» What is required
All of the material below is to be repeated exactly.

= = = =

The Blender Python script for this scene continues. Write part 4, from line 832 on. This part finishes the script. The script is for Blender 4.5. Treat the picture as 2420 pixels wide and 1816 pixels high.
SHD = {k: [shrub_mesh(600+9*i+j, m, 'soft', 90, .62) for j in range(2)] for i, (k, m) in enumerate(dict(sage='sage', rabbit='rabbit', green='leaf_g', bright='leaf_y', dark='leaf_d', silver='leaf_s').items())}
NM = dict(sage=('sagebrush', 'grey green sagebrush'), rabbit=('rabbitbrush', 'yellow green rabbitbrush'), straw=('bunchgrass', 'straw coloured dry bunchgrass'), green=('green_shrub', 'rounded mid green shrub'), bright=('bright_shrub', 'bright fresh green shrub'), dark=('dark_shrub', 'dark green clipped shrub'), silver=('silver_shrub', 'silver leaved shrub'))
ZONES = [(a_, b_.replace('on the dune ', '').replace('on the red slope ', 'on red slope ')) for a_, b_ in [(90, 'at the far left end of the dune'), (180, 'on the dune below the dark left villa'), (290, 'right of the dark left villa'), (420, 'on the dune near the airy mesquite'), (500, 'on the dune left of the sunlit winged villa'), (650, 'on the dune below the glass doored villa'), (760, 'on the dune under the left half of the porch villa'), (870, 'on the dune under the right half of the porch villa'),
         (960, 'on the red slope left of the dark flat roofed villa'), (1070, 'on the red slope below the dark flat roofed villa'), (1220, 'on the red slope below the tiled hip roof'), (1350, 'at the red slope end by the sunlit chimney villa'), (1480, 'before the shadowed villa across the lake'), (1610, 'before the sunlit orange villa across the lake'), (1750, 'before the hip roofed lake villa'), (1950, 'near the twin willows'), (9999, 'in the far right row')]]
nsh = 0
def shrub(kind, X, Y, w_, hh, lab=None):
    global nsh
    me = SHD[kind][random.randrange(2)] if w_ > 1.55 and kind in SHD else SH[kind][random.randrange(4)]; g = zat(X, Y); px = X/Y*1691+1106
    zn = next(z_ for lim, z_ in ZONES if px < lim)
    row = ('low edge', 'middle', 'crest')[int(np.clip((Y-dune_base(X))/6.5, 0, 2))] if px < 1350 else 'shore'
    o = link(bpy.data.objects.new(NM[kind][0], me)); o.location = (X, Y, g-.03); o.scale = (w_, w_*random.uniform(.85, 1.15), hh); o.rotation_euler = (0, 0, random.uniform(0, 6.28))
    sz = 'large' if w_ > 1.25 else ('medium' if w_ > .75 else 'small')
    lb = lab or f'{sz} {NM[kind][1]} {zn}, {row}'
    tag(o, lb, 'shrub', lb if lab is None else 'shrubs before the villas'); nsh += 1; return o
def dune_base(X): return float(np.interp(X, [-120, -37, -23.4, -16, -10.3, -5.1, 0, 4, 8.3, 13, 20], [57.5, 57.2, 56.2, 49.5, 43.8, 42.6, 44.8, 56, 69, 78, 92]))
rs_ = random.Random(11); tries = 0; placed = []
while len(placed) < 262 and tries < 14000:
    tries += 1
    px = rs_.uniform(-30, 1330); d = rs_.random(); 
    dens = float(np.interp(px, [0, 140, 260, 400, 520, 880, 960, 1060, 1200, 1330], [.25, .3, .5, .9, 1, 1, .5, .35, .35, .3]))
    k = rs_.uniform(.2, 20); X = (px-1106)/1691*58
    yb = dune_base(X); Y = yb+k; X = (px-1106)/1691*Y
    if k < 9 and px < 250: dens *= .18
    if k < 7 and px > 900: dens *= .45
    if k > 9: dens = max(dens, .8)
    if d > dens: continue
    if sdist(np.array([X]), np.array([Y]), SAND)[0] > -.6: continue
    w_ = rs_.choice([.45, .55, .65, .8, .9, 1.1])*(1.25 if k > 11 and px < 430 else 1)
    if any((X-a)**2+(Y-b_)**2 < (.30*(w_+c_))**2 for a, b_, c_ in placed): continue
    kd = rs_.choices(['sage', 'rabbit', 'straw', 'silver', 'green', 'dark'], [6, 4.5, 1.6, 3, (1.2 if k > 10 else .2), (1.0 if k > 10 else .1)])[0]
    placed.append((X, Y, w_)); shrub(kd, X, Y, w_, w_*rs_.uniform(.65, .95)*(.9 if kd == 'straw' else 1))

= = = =

» Completed task
The Blender Python script for this scene continues. Write part 4, from line 832 on. This part finishes the script. The script is for Blender 4.5. Treat the picture as 2420 pixels wide and 1816 pixels high.
SHD = {k: [shrub_mesh(600+9*i+j, m, 'soft', 90, .62) for j in range(2)] for i, (k, m) in enumerate(dict(sage='sage', rabbit='rabbit', green='leaf_g', bright='leaf_y', dark='leaf_d', silver='leaf_s').items())}
NM = dict(sage=('sagebrush', 'grey green sagebrush'), rabbit=('rabbitbrush', 'yellow green rabbitbrush'), straw=('bunchgrass', 'straw coloured dry bunchgrass'), green=('green_shrub', 'rounded mid green shrub'), bright=('bright_shrub', 'bright fresh green shrub'), dark=('dark_shrub', 'dark green clipped shrub'), silver=('silver_shrub', 'silver leaved shrub'))
ZONES = [(a_, b_.replace('on the dune ', '').replace('on the red slope ', 'on red slope ')) for a_, b_ in [(90, 'at the far left end of the dune'), (180, 'on the dune below the dark left villa'), (290, 'right of the dark left villa'), (420, 'on the dune near the airy mesquite'), (500, 'on the dune left of the sunlit winged villa'), (650, 'on the dune below the glass doored villa'), (760, 'on the dune under the left half of the porch villa'), (870, 'on the dune under the right half of the porch villa'),
         (960, 'on the red slope left of the dark flat roofed villa'), (1070, 'on the red slope below the dark flat roofed villa'), (1220, 'on the red slope below the tiled hip roof'), (1350, 'at the red slope end by the sunlit chimney villa'), (1480, 'before the shadowed villa across the lake'), (1610, 'before the sunlit orange villa across the lake'), (1750, 'before the hip roofed lake villa'), (1950, 'near the twin willows'), (9999, 'in the far right row')]]
nsh = 0
def shrub(kind, X, Y, w_, hh, lab=None):
    global nsh
    me = SHD[kind][random.randrange(2)] if w_ > 1.55 and kind in SHD else SH[kind][random.randrange(4)]; g = zat(X, Y); px = X/Y*1691+1106
    zn = next(z_ for lim, z_ in ZONES if px < lim)
    row = ('low edge', 'middle', 'crest')[int(np.clip((Y-dune_base(X))/6.5, 0, 2))] if px < 1350 else 'shore'
    o = link(bpy.data.objects.new(NM[kind][0], me)); o.location = (X, Y, g-.03); o.scale = (w_, w_*random.uniform(.85, 1.15), hh); o.rotation_euler = (0, 0, random.uniform(0, 6.28))
    sz = 'large' if w_ > 1.25 else ('medium' if w_ > .75 else 'small')
    lb = lab or f'{sz} {NM[kind][1]} {zn}, {row}'
    tag(o, lb, 'shrub', lb if lab is None else 'shrubs before the villas'); nsh += 1; return o
def dune_base(X): return float(np.interp(X, [-120, -37, -23.4, -16, -10.3, -5.1, 0, 4, 8.3, 13, 20], [57.5, 57.2, 56.2, 49.5, 43.8, 42.6, 44.8, 56, 69, 78, 92]))
rs_ = random.Random(11); tries = 0; placed = []
while len(placed) < 262 and tries < 14000:
    tries += 1
    px = rs_.uniform(-30, 1330); d = rs_.random(); 
    dens = float(np.interp(px, [0, 140, 260, 400, 520, 880, 960, 1060, 1200, 1330], [.25, .3, .5, .9, 1, 1, .5, .35, .35, .3]))
    k = rs_.uniform(.2, 20); X = (px-1106)/1691*58
    yb = dune_base(X); Y = yb+k; X = (px-1106)/1691*Y
    if k < 9 and px < 250: dens *= .18
    if k < 7 and px > 900: dens *= .45
    if k > 9: dens = max(dens, .8)
    if d > dens: continue
    if sdist(np.array([X]), np.array([Y]), SAND)[0] > -.6: continue
    w_ = rs_.choice([.45, .55, .65, .8, .9, 1.1])*(1.25 if k > 11 and px < 430 else 1)
    if any((X-a)**2+(Y-b_)**2 < (.30*(w_+c_))**2 for a, b_, c_ in placed): continue
    kd = rs_.choices(['sage', 'rabbit', 'straw', 'silver', 'green', 'dark'], [6, 4.5, 1.6, 3, (1.2 if k > 10 else .2), (1.0 if k > 10 else .1)])[0]
    placed.append((X, Y, w_)); shrub(kd, X, Y, w_, w_*rs_.uniform(.65, .95)*(.9 if kd == 'straw' else 1))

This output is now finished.